Auston v. Wilson
Before: Barnard
BARNARD, P. J. The plaintiffs brought this action to enjoin the enforcement of a license tax ordinance of the city of Bakersfield. This ordinance imposes a license fee of $125 per quarter upon any person, firm or corporation operating a school of cosmetology or beauty culture in said city. Only two such schools were and are operated in that city, being those run by the respective plaintiffs herein. After a hearing [125]the court found that the classification of said business was reasonable and proper, that the license fee provided for is fair, just and reasonable, that no irreparable injury would be done to the plaintiffs, and that it is not true that the license thus imposed would compel the plaintiffs to discontinue the operation of their businesses. From the judgment entered this appeal was taken.

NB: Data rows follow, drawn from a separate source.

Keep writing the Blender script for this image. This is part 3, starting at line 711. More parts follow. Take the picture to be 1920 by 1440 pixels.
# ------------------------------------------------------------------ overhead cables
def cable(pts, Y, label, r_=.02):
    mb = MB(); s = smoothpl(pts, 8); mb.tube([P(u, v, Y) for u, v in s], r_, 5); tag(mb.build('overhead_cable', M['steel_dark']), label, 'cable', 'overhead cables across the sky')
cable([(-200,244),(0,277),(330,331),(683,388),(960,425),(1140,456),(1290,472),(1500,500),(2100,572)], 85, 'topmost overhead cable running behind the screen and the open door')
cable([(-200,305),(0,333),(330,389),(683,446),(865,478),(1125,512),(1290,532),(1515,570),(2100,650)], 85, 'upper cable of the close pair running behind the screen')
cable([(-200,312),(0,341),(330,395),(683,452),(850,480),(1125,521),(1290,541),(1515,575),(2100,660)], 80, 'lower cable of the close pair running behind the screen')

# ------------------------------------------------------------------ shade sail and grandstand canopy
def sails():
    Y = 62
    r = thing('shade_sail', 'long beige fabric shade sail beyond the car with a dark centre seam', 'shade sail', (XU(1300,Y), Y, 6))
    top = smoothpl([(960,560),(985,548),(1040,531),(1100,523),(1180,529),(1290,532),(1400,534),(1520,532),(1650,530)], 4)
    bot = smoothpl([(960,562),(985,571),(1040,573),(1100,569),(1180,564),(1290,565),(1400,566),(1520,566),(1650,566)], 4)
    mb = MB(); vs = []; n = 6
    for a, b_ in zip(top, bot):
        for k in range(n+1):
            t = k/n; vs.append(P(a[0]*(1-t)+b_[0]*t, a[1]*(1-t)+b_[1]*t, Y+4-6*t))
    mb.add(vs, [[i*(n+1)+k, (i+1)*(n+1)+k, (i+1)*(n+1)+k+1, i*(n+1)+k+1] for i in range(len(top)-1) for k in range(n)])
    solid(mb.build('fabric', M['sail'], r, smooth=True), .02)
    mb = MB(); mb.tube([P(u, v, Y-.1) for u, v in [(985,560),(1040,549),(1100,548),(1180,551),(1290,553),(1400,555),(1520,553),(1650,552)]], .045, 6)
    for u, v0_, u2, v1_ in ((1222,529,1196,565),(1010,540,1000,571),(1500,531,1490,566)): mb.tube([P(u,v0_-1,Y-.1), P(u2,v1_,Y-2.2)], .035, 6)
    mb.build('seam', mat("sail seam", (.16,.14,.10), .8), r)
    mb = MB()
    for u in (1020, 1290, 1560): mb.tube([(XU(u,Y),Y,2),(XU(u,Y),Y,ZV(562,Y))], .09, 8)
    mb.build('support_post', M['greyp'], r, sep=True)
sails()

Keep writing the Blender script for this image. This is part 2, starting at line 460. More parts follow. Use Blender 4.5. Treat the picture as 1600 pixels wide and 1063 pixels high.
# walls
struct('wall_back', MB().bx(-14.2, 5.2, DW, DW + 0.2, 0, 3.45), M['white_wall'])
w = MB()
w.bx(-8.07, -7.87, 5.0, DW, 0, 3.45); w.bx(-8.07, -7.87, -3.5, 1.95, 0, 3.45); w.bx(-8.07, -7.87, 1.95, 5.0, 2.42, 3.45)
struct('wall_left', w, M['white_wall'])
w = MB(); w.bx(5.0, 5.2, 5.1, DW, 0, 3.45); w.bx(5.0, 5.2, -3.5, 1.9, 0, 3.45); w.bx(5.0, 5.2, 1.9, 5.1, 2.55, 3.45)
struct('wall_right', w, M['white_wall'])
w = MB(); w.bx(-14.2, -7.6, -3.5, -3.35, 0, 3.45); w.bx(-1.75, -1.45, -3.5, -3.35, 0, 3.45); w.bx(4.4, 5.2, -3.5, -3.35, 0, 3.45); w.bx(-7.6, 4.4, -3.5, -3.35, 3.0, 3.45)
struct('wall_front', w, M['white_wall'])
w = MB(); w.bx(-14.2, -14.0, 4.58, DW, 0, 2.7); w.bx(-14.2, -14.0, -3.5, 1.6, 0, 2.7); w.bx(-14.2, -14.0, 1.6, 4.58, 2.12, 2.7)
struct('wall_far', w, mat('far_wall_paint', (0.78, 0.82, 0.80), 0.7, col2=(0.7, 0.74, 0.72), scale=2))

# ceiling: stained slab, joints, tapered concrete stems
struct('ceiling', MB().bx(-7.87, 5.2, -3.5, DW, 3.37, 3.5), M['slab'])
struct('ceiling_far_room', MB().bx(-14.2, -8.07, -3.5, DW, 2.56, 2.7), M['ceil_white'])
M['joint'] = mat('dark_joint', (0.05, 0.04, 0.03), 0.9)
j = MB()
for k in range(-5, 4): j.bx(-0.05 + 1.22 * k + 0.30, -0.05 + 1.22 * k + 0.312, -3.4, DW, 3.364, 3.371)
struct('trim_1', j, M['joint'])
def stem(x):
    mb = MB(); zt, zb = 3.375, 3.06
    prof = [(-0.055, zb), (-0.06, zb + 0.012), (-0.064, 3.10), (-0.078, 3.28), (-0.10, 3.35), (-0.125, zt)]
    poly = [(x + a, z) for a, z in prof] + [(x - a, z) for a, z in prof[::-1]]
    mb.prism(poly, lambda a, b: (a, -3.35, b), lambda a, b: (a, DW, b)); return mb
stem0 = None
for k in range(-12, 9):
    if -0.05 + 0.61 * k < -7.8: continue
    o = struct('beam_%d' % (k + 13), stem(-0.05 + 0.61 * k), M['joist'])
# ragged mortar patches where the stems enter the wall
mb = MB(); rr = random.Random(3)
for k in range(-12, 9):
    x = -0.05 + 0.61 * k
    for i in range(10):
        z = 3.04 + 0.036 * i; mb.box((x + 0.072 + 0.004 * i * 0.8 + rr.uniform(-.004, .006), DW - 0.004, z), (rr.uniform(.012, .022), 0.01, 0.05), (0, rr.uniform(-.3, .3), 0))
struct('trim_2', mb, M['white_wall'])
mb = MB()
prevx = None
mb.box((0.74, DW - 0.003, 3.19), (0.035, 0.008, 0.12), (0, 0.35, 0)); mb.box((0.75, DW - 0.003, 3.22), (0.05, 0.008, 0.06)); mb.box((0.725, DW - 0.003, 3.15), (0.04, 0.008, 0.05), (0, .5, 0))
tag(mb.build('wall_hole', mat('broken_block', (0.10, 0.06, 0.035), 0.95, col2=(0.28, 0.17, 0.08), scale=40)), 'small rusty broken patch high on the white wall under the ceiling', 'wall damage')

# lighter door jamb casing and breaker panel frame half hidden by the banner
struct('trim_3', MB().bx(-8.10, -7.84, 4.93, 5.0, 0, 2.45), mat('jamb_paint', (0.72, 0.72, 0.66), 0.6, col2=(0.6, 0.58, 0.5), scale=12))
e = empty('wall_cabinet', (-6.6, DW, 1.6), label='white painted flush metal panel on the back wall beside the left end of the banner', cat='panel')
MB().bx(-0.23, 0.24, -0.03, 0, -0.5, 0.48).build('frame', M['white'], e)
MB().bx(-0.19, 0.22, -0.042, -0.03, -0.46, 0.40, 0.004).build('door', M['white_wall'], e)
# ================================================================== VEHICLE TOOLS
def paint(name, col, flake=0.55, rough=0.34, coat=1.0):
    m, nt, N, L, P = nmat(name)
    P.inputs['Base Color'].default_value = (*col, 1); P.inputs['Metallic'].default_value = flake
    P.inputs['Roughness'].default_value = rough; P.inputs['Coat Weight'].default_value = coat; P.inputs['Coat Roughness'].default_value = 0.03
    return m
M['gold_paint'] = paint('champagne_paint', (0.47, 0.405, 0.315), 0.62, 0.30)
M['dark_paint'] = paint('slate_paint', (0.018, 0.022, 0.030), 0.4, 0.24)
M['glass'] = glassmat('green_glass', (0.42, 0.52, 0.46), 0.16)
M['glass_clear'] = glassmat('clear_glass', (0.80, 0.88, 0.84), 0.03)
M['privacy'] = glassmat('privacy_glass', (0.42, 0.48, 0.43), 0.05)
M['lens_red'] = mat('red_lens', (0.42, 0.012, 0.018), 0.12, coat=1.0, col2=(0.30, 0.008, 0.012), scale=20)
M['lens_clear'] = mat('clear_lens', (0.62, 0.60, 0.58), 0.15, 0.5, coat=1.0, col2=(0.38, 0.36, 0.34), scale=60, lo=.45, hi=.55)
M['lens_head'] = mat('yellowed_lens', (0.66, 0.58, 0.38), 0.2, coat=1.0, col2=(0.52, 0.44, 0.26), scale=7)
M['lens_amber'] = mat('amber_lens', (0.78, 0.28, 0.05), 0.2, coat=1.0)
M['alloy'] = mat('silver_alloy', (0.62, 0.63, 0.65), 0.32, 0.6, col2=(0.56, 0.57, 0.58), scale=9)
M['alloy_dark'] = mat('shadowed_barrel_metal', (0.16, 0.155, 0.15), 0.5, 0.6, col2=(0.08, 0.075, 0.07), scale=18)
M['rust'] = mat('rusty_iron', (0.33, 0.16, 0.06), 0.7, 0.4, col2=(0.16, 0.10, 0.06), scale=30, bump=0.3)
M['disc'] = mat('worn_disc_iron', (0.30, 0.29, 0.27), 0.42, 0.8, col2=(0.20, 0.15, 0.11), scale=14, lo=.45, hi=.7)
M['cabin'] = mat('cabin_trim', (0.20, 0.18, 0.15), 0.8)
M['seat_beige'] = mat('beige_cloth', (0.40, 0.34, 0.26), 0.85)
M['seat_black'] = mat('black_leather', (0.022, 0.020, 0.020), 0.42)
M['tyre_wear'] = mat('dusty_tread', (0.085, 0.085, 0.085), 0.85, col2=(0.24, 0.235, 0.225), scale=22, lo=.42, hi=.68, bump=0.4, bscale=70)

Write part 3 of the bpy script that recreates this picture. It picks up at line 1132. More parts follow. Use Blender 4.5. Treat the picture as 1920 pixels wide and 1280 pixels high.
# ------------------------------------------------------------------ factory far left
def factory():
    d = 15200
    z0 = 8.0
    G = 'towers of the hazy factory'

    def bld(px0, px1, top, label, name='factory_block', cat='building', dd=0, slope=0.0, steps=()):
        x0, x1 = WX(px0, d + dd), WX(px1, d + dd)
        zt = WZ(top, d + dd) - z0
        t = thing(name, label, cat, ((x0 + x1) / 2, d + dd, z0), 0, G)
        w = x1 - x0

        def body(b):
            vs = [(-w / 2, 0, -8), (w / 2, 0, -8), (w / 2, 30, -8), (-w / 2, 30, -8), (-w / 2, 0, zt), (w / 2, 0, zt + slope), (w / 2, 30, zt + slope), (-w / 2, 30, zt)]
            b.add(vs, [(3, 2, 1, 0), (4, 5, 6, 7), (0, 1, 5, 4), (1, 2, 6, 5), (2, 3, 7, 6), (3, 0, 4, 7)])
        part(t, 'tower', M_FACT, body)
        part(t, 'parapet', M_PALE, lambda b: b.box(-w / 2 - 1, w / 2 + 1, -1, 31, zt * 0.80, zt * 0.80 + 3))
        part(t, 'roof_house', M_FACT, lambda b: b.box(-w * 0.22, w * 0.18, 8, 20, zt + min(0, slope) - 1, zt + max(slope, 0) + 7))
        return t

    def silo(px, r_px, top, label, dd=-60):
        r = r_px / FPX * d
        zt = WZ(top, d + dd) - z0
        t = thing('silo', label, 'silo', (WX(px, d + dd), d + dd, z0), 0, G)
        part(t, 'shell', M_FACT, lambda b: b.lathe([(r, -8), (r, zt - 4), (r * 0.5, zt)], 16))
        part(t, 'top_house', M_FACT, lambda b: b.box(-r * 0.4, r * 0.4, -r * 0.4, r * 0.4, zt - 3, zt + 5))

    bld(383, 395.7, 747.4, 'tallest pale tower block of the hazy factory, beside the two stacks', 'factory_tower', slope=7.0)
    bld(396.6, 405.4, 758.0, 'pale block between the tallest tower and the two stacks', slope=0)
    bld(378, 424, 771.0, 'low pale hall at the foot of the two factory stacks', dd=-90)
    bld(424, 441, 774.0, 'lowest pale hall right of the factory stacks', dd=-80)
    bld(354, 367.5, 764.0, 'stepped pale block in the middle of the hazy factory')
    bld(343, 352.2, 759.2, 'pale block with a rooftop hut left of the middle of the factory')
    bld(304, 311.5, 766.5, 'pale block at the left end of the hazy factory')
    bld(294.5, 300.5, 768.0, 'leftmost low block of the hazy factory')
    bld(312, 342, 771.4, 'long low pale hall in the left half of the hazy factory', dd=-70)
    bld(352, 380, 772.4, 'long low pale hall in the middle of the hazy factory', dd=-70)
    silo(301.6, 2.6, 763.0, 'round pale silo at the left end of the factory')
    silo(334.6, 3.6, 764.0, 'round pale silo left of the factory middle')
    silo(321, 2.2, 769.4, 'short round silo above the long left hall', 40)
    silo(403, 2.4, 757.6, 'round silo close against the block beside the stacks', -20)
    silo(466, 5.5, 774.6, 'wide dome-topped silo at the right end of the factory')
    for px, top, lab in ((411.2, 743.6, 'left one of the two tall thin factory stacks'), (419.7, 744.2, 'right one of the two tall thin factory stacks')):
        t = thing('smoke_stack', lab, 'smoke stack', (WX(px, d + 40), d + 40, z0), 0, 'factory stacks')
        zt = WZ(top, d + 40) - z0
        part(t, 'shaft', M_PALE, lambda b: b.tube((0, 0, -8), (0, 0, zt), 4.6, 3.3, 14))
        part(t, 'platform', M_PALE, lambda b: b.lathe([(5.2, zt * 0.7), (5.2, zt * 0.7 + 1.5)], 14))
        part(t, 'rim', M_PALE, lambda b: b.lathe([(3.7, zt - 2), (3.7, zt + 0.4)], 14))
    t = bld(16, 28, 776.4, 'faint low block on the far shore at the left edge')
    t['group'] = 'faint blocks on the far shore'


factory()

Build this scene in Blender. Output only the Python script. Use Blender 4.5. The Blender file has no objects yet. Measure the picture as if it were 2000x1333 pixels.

The appellants contend that this ordinance is arbitrary, unreasonable, exorbitant and oppressive because of its amount, and therefore void. They concede that the classification of this as a separate business is proper, and further concede that such ordinances are presumed to be constitutional and that every intendment is in favor of the findings of the trial court. In support of their contention that this license fee is unreasonable and oppressive they point out evidence in the record showing that a much smaller fee was imposed by this ordinance upon some seventeen other kinds of business, that a smaller fee is charged for the privilege of operating schools of cosmetology in some eight other cities in this state, and that one of these schools made a net profit of about $2,400 and $1900, respectively, in the two years next preceding the imposition of this license, and the other made a net profit of about $600 and about $1800 in the same years.
The appellants rely on certain cases from other jurisdictions, including Bryan v. City of Malvern, 122 Ark. 379 [183 S. W. 957] , Hirschfield v. Dallas, 29 Tex. App. 242 [15 S. W. 124], and City of Mankato v. Fowler, 32 Minn. 364 [20 N. W. 361], in which license fees of $600, $500 and $300 per annum, respectively, were held illegal and void. In the first and third of these cases the decision was based upon the fact that the legislative body was only authorized to impose licenses for the purpose of regulation under the police power and that it did not appear that any such amount was needed for that purpose. In the second of these cases it was held that the evidence was sufficient to show that the fee imposed would have the effect of prohibiting the business.